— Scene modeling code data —
##########

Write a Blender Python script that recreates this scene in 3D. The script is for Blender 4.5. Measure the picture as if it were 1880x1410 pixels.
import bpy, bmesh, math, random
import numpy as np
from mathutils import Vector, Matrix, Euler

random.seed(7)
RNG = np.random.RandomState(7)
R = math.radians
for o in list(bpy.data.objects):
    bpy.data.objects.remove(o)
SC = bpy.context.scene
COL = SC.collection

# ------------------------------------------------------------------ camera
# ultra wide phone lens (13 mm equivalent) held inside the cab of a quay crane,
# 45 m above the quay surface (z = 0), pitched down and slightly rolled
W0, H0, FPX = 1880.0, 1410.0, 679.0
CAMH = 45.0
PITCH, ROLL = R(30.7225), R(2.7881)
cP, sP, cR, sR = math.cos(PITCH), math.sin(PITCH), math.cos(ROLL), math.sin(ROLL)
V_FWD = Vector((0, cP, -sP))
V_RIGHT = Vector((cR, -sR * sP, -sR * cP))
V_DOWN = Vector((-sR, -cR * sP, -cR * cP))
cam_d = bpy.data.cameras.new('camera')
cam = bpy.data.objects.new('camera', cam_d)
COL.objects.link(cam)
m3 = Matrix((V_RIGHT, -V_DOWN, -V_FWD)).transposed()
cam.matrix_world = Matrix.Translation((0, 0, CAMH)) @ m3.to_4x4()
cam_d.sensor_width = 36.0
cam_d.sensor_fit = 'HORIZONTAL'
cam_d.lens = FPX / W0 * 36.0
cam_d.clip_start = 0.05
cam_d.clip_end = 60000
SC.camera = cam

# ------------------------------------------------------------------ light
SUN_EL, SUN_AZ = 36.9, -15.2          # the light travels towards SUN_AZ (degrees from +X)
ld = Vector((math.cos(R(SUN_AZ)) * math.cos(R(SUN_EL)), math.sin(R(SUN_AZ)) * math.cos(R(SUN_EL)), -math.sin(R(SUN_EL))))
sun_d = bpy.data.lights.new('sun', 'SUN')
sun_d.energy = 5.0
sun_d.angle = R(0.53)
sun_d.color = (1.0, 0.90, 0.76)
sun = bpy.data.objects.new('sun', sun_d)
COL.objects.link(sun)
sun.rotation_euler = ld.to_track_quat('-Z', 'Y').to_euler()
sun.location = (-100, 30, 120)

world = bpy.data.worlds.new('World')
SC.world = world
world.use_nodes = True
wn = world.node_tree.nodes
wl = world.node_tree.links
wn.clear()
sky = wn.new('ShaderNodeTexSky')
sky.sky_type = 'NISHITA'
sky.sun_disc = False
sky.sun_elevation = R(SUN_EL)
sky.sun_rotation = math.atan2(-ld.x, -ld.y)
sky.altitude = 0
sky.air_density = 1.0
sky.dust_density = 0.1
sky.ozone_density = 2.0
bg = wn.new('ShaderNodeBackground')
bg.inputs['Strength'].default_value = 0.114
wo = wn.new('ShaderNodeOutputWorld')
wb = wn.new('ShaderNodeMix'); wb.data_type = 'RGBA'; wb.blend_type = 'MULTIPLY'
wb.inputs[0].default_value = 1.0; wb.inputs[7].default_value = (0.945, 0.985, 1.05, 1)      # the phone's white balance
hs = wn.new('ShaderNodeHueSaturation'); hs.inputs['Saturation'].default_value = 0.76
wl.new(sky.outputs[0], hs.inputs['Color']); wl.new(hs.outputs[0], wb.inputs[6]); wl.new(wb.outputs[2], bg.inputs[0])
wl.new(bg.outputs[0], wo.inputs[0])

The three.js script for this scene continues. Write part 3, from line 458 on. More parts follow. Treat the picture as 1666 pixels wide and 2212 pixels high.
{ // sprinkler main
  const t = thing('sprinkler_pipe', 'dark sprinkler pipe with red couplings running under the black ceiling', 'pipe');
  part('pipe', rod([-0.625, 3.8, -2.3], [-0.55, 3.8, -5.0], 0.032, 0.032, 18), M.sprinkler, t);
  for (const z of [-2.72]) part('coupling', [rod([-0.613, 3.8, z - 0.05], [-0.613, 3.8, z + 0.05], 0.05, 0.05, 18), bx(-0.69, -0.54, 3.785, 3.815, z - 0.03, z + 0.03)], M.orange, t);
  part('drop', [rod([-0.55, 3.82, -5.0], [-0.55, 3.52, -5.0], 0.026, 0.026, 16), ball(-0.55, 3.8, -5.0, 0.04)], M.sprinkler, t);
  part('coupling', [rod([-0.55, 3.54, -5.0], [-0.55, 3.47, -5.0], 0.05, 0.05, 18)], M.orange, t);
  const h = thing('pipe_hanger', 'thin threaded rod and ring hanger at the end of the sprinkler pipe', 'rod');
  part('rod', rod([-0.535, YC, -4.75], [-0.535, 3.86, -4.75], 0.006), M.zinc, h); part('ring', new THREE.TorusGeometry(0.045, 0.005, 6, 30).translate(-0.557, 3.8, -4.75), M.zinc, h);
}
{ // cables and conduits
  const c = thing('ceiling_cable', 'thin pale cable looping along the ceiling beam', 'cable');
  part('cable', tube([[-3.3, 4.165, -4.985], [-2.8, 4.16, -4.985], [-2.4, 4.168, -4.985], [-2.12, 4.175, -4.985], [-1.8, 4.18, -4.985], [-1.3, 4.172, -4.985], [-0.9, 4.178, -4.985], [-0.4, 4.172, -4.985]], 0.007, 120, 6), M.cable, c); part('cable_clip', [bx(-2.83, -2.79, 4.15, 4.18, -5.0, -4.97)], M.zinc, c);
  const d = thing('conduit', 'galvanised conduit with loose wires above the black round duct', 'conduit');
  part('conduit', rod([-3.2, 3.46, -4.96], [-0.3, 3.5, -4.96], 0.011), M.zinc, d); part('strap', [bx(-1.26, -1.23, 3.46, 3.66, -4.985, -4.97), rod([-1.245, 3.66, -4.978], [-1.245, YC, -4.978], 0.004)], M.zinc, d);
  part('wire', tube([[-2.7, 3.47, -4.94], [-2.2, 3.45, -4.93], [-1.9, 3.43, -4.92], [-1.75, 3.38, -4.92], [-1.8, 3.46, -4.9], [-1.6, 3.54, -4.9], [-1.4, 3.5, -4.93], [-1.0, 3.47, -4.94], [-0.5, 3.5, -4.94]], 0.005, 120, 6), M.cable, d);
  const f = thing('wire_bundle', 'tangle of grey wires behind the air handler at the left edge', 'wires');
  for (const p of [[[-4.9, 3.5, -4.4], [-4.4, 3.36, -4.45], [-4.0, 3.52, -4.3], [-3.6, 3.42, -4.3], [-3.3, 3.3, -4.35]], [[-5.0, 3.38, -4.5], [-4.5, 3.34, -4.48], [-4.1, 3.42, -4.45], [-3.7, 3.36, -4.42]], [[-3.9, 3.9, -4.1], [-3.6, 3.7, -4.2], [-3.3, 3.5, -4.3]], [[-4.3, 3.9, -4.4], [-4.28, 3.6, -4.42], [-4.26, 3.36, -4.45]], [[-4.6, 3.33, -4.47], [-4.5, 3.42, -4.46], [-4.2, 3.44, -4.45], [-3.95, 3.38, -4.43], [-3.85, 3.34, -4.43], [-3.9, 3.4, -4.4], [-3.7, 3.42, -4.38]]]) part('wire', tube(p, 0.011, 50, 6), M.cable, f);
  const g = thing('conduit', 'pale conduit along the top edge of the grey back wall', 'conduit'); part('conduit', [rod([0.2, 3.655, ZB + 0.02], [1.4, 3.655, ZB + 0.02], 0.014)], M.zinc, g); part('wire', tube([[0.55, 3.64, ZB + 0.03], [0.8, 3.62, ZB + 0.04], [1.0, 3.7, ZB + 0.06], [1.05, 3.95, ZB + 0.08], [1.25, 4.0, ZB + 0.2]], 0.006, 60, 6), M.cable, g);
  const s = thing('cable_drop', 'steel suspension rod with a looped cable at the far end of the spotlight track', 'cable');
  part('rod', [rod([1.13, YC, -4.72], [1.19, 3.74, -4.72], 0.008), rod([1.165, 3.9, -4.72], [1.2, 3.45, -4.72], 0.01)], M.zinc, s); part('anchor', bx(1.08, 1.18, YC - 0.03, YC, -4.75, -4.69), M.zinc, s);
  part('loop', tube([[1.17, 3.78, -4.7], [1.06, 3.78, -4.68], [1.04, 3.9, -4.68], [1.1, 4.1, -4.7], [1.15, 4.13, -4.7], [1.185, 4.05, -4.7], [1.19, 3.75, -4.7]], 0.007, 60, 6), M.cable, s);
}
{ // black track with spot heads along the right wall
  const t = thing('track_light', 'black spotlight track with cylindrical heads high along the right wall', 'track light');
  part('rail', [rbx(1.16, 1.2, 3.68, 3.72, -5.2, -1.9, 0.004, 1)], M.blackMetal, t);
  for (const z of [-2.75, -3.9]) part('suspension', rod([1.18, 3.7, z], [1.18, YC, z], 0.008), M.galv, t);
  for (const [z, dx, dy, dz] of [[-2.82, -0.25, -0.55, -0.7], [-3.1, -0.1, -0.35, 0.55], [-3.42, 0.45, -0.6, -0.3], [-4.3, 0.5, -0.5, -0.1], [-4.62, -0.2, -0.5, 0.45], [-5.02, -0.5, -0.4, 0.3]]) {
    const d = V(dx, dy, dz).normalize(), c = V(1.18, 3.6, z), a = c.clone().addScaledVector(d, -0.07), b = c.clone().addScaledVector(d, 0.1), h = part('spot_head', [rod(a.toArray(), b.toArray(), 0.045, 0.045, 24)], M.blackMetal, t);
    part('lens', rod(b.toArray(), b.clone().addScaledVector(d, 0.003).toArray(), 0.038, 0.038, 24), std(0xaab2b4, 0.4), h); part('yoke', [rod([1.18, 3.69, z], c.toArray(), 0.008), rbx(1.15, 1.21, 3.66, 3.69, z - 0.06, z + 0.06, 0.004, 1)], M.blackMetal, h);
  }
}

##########

— What to produce —
Restate, please, word for word the span of records running from the first line to the line bearing "COL = SC.collection", both included, and nothing outside it.

— Reply to the task —
Write a Blender Python script that recreates this scene in 3D. The script is for Blender 4.5. Measure the picture as if it were 1880x1410 pixels.
import bpy, bmesh, math, random
import numpy as np
from mathutils import Vector, Matrix, Euler

random.seed(7)
RNG = np.random.RandomState(7)
R = math.radians
for o in list(bpy.data.objects):
    bpy.data.objects.remove(o)
SC = bpy.context.scene
COL = SC.collection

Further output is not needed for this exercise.